Records with scene code:
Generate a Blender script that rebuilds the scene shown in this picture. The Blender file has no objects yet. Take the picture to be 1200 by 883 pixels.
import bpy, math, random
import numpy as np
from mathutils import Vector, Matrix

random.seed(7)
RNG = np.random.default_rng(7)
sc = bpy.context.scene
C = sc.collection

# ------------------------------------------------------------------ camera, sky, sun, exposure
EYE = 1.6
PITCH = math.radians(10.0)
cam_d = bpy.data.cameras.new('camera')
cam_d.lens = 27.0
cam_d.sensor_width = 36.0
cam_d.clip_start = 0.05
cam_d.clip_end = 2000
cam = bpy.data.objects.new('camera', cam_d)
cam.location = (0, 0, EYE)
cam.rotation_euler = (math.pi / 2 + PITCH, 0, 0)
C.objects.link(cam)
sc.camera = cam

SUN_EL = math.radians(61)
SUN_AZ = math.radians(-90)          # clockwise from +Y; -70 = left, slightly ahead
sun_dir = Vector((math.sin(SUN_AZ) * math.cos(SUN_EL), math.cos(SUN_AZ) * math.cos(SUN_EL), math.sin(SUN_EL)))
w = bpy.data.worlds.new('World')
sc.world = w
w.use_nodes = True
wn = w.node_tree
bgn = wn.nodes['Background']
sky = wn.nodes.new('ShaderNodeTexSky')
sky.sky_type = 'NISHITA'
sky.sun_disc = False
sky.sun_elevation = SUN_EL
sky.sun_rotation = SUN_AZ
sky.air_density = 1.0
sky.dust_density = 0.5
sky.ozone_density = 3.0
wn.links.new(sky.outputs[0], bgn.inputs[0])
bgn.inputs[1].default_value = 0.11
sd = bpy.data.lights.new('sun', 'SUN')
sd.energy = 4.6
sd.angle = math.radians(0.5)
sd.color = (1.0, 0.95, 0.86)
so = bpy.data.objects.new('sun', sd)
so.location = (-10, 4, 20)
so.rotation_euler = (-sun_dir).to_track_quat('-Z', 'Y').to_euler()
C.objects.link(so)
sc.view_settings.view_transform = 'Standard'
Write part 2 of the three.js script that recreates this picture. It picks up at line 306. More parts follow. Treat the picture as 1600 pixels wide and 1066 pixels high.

● **PROBLEM REQUIREMENTS**
Your output must be the lines of the material above, from the first through the line that contains "C = sc.collection", copied exactly. Include both endpoints and nothing else.

● **EXPECTED ANSWER**
Generate a Blender script that rebuilds the scene shown in this picture. The Blender file has no objects yet. Take the picture to be 1200 by 883 pixels.
import bpy, math, random
import numpy as np
from mathutils import Vector, Matrix

random.seed(7)
RNG = np.random.default_rng(7)
sc = bpy.context.scene
C = sc.collection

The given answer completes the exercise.